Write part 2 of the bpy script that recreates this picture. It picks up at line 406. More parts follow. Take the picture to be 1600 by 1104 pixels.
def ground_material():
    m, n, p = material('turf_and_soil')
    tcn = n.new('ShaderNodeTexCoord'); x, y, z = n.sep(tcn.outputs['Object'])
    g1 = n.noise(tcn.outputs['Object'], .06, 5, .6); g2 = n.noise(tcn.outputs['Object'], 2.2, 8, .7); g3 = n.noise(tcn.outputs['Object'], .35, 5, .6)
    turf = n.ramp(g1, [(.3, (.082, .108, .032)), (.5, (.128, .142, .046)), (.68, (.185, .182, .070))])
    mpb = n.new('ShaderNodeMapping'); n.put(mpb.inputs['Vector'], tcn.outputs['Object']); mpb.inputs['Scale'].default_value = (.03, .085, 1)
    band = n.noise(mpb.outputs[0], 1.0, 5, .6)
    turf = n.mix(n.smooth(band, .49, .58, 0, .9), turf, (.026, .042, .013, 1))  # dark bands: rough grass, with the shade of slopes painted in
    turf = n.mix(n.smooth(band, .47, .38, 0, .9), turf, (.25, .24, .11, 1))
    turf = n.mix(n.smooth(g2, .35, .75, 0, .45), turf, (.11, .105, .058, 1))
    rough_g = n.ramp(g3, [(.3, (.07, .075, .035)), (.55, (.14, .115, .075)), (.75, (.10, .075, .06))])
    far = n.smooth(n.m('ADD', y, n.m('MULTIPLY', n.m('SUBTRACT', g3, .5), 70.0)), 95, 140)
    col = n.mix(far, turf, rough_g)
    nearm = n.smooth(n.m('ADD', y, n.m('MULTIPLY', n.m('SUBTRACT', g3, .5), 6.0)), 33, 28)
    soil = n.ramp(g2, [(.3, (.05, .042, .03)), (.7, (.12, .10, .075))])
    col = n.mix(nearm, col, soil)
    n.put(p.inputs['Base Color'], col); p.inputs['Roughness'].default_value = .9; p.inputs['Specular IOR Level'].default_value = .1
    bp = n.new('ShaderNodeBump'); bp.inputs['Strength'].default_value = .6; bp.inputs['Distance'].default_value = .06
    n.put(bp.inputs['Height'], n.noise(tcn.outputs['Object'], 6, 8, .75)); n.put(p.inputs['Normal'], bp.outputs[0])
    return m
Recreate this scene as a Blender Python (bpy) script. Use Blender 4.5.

What needs to be done |
Write out every line of the listing that holds the word "script".

Complete answer |
Write part 2 of the bpy script that recreates this picture. It picks up at line 406. More parts follow. Take the picture to be 1600 by 1104 pixels.
Recreate this scene as a Blender Python (bpy) script. Use Blender 4.5.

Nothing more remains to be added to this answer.